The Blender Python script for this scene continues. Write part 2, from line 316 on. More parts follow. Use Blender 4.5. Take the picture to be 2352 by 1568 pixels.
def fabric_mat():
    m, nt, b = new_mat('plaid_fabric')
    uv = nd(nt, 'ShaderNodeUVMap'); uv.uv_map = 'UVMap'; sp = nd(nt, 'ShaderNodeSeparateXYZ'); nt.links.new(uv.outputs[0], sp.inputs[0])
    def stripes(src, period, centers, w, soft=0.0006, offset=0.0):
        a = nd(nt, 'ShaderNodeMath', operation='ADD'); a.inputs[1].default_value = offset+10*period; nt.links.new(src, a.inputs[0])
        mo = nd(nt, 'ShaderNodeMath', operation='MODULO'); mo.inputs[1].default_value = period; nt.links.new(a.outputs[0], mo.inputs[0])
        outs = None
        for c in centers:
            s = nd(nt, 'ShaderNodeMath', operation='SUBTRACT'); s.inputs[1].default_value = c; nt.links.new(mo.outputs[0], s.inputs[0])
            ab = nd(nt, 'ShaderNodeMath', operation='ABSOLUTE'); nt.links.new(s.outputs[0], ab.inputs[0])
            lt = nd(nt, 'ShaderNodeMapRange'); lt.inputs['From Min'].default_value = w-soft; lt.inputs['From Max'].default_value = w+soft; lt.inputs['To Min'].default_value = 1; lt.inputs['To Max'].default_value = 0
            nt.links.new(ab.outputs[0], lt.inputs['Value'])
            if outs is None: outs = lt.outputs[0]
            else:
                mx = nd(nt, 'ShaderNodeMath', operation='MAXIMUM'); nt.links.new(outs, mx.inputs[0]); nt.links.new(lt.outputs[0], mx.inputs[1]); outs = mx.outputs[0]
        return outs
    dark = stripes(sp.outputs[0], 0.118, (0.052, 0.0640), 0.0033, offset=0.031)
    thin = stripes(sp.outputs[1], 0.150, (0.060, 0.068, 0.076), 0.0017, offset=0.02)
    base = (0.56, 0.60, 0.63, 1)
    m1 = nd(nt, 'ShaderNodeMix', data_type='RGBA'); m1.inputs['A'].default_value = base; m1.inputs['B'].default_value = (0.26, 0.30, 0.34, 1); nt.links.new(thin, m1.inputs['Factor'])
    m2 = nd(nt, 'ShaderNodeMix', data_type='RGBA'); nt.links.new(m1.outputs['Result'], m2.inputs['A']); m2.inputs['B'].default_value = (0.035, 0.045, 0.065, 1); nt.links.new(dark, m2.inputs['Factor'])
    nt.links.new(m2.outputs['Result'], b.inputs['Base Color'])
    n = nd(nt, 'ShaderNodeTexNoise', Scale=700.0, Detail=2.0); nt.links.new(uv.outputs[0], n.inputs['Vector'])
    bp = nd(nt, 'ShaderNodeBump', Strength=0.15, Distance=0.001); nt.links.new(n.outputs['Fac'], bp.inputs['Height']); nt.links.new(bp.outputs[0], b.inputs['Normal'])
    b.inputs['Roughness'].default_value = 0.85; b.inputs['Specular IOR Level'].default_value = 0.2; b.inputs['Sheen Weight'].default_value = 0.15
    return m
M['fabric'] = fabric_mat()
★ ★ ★
**Your instructions:** Restate the data above word for word.

**Correct answer:**
The Blender Python script for this scene continues. Write part 2, from line 316 on. More parts follow. Use Blender 4.5. Take the picture to be 2352 by 1568 pixels.
def fabric_mat():
    m, nt, b = new_mat('plaid_fabric')
    uv = nd(nt, 'ShaderNodeUVMap'); uv.uv_map = 'UVMap'; sp = nd(nt, 'ShaderNodeSeparateXYZ'); nt.links.new(uv.outputs[0], sp.inputs[0])
    def stripes(src, period, centers, w, soft=0.0006, offset=0.0):
        a = nd(nt, 'ShaderNodeMath', operation='ADD'); a.inputs[1].default_value = offset+10*period; nt.links.new(src, a.inputs[0])
        mo = nd(nt, 'ShaderNodeMath', operation='MODULO'); mo.inputs[1].default_value = period; nt.links.new(a.outputs[0], mo.inputs[0])
        outs = None
        for c in centers:
            s = nd(nt, 'ShaderNodeMath', operation='SUBTRACT'); s.inputs[1].default_value = c; nt.links.new(mo.outputs[0], s.inputs[0])
            ab = nd(nt, 'ShaderNodeMath', operation='ABSOLUTE'); nt.links.new(s.outputs[0], ab.inputs[0])
            lt = nd(nt, 'ShaderNodeMapRange'); lt.inputs['From Min'].default_value = w-soft; lt.inputs['From Max'].default_value = w+soft; lt.inputs['To Min'].default_value = 1; lt.inputs['To Max'].default_value = 0
            nt.links.new(ab.outputs[0], lt.inputs['Value'])
            if outs is None: outs = lt.outputs[0]
            else:
                mx = nd(nt, 'ShaderNodeMath', operation='MAXIMUM'); nt.links.new(outs, mx.inputs[0]); nt.links.new(lt.outputs[0], mx.inputs[1]); outs = mx.outputs[0]
        return outs
    dark = stripes(sp.outputs[0], 0.118, (0.052, 0.0640), 0.0033, offset=0.031)
    thin = stripes(sp.outputs[1], 0.150, (0.060, 0.068, 0.076), 0.0017, offset=0.02)
    base = (0.56, 0.60, 0.63, 1)
    m1 = nd(nt, 'ShaderNodeMix', data_type='RGBA'); m1.inputs['A'].default_value = base; m1.inputs['B'].default_value = (0.26, 0.30, 0.34, 1); nt.links.new(thin, m1.inputs['Factor'])
    m2 = nd(nt, 'ShaderNodeMix', data_type='RGBA'); nt.links.new(m1.outputs['Result'], m2.inputs['A']); m2.inputs['B'].default_value = (0.035, 0.045, 0.065, 1); nt.links.new(dark, m2.inputs['Factor'])
    nt.links.new(m2.outputs['Result'], b.inputs['Base Color'])
    n = nd(nt, 'ShaderNodeTexNoise', Scale=700.0, Detail=2.0); nt.links.new(uv.outputs[0], n.inputs['Vector'])
    bp = nd(nt, 'ShaderNodeBump', Strength=0.15, Distance=0.001); nt.links.new(n.outputs['Fac'], bp.inputs['Height']); nt.links.new(bp.outputs[0], b.inputs['Normal'])
    b.inputs['Roughness'].default_value = 0.85; b.inputs['Specular IOR Level'].default_value = 0.2; b.inputs['Sheen Weight'].default_value = 0.15
    return m
M['fabric'] = fabric_mat()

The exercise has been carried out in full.